I know that this summer will be the hottest ever and every single sunny day I am going curse this world because I won't be able to spend any of those days with the one person I really want to spend them with. He has been gone for a week now and I am litrally going nuts. For a month we were in constant contact with each other and if I didn't hear from him for few hours I started to worry that something was wrong... and now I have no contact to him what so ever.

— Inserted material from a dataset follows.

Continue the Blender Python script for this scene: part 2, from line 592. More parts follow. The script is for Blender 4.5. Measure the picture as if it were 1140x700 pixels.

I have been thinking about him a lot - I lay on my bed and try to think what he is doing at that very moment. At first I was signing on to msn and checking his blog thinking that I might find some news of him there, but of course I never found anything. I freak out sometimes and start to think if it all is too much for me to handle - after all we have been together for only a month.... well month now, we had the whole living together thing last summer that turned out ugly. But the thing is... already year ago I really liked him and thought that we would be really good together because we have all seen what happens if I end up with a traditional nice guy - it just doesn't work out because it's too ordinary, but army detention center... for 6 months... come on... give me a break!

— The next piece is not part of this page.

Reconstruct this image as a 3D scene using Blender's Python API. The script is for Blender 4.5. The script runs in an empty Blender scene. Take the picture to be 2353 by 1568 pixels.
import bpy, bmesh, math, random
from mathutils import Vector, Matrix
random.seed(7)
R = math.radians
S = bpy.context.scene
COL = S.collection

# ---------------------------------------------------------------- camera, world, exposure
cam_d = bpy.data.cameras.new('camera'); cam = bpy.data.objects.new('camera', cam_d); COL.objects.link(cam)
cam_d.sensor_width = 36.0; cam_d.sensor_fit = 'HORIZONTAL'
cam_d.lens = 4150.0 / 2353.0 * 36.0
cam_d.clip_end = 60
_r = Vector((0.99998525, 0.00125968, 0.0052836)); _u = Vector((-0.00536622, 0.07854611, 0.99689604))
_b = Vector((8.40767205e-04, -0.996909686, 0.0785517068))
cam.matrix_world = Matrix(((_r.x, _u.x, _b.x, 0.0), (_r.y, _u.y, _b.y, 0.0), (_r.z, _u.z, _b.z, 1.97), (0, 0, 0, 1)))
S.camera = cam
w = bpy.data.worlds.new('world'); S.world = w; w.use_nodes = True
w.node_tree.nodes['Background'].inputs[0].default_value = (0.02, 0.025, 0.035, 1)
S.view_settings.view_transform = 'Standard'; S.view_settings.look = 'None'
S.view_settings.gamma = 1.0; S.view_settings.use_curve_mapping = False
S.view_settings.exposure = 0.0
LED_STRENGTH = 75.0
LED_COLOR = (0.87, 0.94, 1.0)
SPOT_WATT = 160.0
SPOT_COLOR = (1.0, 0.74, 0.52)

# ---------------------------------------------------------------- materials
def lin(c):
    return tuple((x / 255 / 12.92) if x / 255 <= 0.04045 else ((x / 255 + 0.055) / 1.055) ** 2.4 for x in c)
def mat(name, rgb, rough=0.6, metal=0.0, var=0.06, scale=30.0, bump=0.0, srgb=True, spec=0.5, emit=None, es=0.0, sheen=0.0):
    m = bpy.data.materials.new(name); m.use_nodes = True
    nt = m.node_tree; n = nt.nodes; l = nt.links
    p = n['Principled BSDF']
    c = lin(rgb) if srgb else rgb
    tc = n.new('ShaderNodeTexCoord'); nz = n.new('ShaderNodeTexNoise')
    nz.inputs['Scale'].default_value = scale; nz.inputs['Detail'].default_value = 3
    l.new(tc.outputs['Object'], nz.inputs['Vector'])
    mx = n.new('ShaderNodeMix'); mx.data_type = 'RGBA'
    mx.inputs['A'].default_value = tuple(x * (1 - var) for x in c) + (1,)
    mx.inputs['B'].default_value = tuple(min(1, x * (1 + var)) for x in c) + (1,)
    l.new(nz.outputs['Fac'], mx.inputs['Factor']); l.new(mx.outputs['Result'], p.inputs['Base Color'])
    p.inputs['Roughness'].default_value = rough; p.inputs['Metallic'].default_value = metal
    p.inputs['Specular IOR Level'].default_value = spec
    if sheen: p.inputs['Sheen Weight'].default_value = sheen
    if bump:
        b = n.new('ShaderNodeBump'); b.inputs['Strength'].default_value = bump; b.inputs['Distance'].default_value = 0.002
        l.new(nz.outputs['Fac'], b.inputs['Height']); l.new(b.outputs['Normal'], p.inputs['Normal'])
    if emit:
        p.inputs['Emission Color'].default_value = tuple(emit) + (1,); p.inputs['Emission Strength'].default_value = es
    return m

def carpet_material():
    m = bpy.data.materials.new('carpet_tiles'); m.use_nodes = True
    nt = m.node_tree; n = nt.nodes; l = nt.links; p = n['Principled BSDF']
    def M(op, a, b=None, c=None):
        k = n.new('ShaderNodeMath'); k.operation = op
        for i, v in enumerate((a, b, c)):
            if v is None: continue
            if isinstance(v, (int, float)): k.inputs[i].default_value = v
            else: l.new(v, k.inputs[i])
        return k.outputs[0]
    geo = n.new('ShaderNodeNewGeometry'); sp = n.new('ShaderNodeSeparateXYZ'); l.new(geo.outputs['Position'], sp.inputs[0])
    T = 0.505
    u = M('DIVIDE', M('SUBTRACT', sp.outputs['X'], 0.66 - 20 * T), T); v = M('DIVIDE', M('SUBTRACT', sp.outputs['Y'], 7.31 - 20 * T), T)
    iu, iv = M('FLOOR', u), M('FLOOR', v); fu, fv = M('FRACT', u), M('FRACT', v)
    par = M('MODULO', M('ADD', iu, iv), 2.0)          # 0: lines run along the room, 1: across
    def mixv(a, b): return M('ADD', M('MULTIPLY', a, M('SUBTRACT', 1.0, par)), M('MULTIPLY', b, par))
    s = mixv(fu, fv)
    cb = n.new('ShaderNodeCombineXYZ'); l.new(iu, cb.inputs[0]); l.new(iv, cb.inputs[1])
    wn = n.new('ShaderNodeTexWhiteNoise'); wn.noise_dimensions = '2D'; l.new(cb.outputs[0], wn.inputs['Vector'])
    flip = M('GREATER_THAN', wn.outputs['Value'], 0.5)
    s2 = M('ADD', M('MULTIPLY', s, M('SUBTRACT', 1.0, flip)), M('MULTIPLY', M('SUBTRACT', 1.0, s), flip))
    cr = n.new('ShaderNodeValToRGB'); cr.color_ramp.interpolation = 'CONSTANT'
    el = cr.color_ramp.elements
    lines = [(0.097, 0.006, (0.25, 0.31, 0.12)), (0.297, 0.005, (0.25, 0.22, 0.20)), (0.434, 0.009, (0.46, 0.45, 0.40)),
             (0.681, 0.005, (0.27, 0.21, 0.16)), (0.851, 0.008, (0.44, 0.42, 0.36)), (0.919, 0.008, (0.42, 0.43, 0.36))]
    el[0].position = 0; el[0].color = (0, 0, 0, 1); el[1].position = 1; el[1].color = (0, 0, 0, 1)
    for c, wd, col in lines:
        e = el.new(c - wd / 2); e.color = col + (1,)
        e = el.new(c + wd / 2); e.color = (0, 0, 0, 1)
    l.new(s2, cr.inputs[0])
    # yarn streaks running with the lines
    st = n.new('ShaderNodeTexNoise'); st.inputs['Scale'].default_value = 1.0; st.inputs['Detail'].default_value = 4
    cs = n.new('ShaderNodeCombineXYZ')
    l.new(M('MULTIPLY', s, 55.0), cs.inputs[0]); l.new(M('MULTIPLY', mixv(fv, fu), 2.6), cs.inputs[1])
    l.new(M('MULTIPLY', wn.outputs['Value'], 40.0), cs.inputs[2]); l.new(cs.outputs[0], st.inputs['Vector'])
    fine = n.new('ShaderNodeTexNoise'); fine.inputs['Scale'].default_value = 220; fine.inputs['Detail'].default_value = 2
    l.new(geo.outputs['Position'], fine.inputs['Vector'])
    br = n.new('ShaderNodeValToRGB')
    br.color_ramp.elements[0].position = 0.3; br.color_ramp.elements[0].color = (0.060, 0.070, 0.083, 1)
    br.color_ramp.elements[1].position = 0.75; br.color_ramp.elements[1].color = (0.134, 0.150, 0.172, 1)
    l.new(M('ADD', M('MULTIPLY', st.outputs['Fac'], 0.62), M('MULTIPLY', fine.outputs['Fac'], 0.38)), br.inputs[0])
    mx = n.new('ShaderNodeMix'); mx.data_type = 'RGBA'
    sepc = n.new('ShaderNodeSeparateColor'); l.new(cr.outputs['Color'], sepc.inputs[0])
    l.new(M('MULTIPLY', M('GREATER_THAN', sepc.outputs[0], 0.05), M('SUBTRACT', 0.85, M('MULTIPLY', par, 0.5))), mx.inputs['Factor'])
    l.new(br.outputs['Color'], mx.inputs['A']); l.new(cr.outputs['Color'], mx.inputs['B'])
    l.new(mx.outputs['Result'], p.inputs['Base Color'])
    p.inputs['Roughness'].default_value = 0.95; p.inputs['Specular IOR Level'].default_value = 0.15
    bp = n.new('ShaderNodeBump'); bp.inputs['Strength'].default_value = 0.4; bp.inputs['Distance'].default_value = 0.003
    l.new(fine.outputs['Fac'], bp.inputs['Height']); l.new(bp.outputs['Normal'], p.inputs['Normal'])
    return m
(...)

Anyway, as you may imagine I haven't been too happy lately. I feel very bitter about life and often feel like just hiding in my bed and cry because I miss Chris so much. I have made an effort to go out and see people because it can make the time go by faster but at some point I always feel like I just have to leave (especially if I am with couples) because in a way I start to feel really jealous because they don't have people they really care for taken away from them for months and months. Even if they are not together they can call each other and tell them that they miss them and all that jazz. I know it is a very selfish way to think about things but at least I am admitting it - I feel sorry for myself for having to put up with this, it is really breaking my heart and I am sorry about it, ok? But there is nothing I can do about it, I don't like sitting at work with tears in my eyes, feeling anxious because I don't know if my boyfriend is even ok... but that's how the world spins around me at the moment and I just need to take it day by day.

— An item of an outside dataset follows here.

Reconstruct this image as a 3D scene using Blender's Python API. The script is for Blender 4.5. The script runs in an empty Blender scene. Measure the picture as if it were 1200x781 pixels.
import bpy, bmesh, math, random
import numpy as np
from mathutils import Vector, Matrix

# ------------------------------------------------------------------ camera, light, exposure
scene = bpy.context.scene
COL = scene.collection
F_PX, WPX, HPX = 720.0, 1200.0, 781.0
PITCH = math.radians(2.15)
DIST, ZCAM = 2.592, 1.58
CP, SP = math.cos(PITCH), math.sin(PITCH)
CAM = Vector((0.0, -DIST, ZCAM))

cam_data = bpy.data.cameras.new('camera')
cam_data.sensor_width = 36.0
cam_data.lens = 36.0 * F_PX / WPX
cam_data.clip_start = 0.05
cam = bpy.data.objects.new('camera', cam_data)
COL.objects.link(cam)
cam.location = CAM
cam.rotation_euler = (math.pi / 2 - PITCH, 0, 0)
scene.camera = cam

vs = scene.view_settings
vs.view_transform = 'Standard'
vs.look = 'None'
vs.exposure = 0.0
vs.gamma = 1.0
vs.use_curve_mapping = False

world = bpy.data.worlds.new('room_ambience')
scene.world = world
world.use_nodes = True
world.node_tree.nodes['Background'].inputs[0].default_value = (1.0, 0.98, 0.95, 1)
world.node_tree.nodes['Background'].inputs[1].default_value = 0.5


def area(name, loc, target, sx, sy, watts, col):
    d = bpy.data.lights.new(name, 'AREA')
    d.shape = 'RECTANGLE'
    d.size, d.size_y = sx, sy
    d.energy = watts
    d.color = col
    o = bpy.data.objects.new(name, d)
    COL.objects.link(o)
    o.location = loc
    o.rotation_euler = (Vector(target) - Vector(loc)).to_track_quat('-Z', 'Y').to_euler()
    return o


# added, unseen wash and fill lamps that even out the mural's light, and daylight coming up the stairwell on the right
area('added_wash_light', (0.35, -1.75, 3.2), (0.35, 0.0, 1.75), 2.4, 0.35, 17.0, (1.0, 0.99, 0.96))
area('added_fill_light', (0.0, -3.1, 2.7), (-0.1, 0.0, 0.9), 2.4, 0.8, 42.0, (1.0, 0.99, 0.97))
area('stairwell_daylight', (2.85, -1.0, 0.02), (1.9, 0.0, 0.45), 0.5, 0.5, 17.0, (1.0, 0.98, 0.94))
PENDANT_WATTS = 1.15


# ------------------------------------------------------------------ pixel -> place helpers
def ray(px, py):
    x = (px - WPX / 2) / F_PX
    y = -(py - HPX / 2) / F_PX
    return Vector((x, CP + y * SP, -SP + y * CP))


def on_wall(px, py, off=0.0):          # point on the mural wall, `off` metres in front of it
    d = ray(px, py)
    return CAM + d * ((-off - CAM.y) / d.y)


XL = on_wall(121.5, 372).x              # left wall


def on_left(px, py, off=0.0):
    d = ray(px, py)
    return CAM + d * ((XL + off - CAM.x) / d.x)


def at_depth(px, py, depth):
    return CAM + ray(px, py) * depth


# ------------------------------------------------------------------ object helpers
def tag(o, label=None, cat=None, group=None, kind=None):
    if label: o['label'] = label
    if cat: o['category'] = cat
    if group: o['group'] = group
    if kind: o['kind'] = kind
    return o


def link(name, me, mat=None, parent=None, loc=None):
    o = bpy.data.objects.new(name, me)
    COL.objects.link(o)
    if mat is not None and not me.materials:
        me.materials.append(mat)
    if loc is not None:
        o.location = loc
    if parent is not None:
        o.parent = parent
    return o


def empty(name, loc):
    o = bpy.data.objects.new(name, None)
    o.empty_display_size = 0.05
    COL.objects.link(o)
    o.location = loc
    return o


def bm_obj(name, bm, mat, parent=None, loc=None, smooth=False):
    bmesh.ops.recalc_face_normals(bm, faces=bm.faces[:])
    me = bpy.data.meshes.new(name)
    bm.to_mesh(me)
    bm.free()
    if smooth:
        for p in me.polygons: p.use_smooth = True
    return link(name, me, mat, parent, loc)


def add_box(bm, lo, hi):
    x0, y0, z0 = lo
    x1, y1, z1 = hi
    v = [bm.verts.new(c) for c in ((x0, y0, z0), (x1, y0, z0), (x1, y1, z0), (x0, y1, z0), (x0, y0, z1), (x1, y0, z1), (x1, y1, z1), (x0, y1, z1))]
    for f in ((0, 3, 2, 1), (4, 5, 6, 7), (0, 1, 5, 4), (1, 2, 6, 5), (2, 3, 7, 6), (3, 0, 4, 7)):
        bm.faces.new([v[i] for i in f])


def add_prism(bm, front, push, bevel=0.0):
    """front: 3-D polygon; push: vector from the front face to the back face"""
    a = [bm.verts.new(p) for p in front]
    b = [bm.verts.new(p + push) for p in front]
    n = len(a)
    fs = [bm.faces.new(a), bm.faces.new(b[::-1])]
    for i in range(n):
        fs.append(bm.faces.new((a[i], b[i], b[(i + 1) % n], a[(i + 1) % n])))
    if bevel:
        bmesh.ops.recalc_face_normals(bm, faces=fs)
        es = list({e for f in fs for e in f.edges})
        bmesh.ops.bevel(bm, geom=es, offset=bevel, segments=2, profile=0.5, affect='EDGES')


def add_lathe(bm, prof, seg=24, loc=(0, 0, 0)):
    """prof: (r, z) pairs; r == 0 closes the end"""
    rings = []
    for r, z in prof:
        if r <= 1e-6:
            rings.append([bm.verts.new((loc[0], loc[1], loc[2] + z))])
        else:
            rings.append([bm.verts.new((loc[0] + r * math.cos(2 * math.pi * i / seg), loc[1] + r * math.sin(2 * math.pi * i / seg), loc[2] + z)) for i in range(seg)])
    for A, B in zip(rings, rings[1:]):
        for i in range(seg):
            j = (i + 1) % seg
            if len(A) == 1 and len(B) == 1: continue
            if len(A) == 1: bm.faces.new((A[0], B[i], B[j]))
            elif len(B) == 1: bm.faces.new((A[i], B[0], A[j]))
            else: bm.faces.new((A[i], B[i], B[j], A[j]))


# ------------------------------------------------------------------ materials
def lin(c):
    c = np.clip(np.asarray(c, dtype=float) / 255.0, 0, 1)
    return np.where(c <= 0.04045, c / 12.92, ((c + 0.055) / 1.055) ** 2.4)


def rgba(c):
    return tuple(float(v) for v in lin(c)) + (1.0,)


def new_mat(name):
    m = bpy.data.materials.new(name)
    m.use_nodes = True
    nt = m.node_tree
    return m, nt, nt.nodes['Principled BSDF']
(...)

I got a call from him on Saturday though... just a quick call but still it made my day. I almost started crying when I heard him on the phone... that much I had missed hearing from him...
He told me that he was doing fine and that he has been thinking about me a lot... it all felt like from a movie or a TV show... me talking to my man who is locked away... All I needed was a white dress and a wind machine blowing on my hair.
Anyway, it was good to hear that he missed me - that I am not the only one jumping on the walls... and I think he probably though the same.
Well... another thing he told me was that I can go see him on the weekends if I want to (and of course I want to and I will!!). It's a bit of a trek from London, but I will do it as often as I can because I really need to keep seeing him... I can only see him for 2 hours and we are not allowed to touch each other expect when we meet and say good bye, but I will take it - it is so worth it. I can't go see him yet next weekend because he has to have been there for a certain time plus my sister is here anyway.
Well..
That's all from me for now. I think I needed to get that out from my system so I can start writing about boring subjects like work or that strange warp guy who actually sat next to me in the bus this morning (I was secretly keeping an eye on him so he wouldn't kill me or anything...)
But... back to being bored at work now.